Netflix’s Beef is back, but this time it doesn’t hit the same way. What started as a sharp, personal feud between two broken people has now turned into something wider… and honestly, a bit scattered. Season 2 tries to grow bigger, louder, more layered — but somewhere in that expansion, it forgets what made the first season work so well.
The new season doesn’t follow just one rivalry anymore. Instead, it throws us into the lives of two couples stuck in a messy power game. Josh and Lindsay — once creative, now stuck in a cushy beach club job — find themselves being blackmailed by younger employees Austin and Ashley. It sounds interesting on paper. Different generations, different struggles, same frustration. But the execution? Not always tight.
The show clearly wants to talk about class pressure, generational tension, and people quietly falling apart while pretending everything’s fine. That idea is still strong. You see it in how Josh and Lindsay’s relationship feels drained, like something that just kept going out of habit. Meanwhile, Austin and Ashley look like they’re in love… but it’s more fear of being alone than anything real. Those small emotional cracks? That’s where Beef still shines.

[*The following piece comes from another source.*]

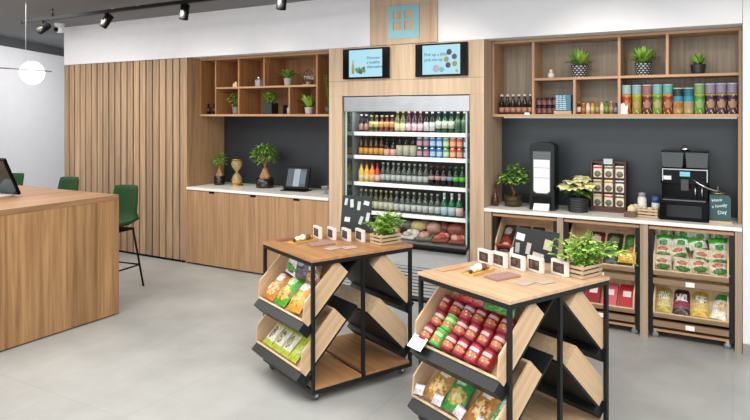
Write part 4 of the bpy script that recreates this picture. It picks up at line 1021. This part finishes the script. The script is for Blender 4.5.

But then the show keeps adding more. A Korean billionaire boss, her struggling husband, corporate drama, even a sudden shift into something close to a thriller. And that’s where things start slipping. Instead of going deeper into its characters, the story spreads itself too thin. Nothing fully lands.
There are moments that work. The performances are solid across the board — no surprise there. Oscar Isaac and Carey Mulligan bring weight, while Charles Melton quietly stands out again after May December. Even the awkward humor around the younger couple feels real at times. But the writing doesn’t always support them. It jumps, shifts, and sometimes feels unsure about what it wants to say.
What’s frustrating is that the core idea still had potential. The setting — rich coastal California vs struggling workers — could’ve been explored more. The tension between money, identity, and survival is right there. But instead of digging in, the show keeps moving sideways.
By the time the finale arrives, it looks stylish, even intense in parts, but emotionally it feels disconnected. The original spark — that raw, uncomfortable clash between two people — gets lost in all the noise.
Season 1 worked because it was focused, risky, and personal. Season 2 feels like it was made because it could be made, not because it needed to be. And that difference shows.
Right now, Beef still has good acting, sharp moments, and glimpses of what it used to be. But as a full season, it feels overcrowded, slightly confused, and not as impactful as before.